This problem shows that if you spot a pattern which correctly gives a sequence of answers for a few terms it may not always provide the right answer and it has to be proved that the result holds in general.

This 'pyramid' diagram shows all the results for the number of walks with 2, 4, 6, 8 and 10 steps. It shows that the formula suggested, which works for 2, 4, 6 and 8 steps and gives the sequence 1, 2, 5, 14, 41, ... , does not work for 10 steps. Many congratulations to Jessica Kilpatrick, Natasha Barnes Smith, Laura Starling and Katie Redman,at King Edward VI Upper School, Bury St Edmunds for this splendid diagram and very good solution. They also drew the 42 paths for 10 steps proving conclusively that the formula does not give the correct answer for 10 steps and you might like to try this for yourself.

Why does it work?
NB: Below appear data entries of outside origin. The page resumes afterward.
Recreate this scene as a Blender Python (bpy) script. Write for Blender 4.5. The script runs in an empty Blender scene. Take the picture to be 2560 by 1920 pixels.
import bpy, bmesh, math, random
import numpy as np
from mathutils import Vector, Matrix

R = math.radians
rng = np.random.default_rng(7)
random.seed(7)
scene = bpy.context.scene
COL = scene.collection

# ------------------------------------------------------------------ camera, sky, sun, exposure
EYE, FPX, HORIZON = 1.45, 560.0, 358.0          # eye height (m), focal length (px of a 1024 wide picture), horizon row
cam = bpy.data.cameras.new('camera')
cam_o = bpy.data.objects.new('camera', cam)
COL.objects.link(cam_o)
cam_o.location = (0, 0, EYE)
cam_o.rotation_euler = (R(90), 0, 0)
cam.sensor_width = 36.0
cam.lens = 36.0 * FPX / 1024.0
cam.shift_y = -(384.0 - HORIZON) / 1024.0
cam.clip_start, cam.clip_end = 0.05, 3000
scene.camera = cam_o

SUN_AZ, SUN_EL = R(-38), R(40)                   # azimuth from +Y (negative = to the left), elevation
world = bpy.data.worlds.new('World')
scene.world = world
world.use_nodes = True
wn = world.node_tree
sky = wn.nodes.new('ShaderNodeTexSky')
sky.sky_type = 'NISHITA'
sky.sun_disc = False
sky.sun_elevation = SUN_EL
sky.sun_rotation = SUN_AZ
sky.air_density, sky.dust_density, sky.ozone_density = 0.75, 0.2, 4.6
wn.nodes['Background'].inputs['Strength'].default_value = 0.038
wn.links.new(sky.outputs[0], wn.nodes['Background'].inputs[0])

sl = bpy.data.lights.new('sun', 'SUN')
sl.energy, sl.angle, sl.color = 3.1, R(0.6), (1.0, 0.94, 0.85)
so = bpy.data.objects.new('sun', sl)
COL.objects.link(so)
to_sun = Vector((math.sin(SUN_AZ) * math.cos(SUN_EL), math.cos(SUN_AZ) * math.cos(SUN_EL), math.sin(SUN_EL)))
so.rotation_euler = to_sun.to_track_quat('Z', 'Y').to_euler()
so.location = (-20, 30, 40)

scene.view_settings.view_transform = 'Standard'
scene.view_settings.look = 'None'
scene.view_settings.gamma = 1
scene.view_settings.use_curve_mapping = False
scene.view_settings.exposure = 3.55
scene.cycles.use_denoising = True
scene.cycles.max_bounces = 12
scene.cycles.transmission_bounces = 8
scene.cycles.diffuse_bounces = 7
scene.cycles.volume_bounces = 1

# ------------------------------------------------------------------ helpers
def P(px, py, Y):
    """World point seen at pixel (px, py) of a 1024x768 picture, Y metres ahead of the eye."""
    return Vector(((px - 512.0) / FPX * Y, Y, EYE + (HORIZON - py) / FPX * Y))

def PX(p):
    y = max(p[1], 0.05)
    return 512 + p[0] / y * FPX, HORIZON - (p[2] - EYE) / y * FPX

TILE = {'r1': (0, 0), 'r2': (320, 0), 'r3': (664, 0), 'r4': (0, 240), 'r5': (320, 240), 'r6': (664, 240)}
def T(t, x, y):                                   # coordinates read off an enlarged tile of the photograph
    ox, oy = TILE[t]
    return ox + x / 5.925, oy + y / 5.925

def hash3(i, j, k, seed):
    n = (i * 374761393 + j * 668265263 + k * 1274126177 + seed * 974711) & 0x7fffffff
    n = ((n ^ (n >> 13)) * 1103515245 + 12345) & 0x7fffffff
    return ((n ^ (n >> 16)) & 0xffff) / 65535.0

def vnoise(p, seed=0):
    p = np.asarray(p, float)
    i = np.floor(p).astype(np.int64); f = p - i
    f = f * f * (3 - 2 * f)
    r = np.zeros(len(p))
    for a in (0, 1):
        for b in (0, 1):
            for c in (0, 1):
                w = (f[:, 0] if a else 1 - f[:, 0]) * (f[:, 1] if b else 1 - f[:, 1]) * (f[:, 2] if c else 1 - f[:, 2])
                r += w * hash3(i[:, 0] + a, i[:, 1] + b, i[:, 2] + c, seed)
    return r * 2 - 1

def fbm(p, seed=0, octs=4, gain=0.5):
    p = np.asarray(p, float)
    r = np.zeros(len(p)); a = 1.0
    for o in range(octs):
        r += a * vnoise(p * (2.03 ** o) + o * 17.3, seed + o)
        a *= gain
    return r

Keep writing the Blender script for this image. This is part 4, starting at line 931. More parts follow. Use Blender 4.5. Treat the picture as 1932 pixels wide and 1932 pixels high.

The arrows show the possible directions for the walks, always from left to right. The number on each segment gives the number of possible routes which include that segment. At each junction (or node) the number of routes which can go along the segments on the right of the junction is given by the sum of the numbers of routes into the junction from the left. Applying this rule gives all the numbers shown in the diagram. The diagram can of course be extended for 12 or 14 steps or $2n$ steps for any whole number $n$.

From this pattern you could construct a spreadsheet to produce the sequence of Catalan numbers:

1, 2, 5, 14, 42, 132, 429, 1430, 4862, 16796, ...

The same sequence arises, in the question from June 2000 called One Basket , as the number of arrangements of $2n$ people posing for a photograph in height order in two rows.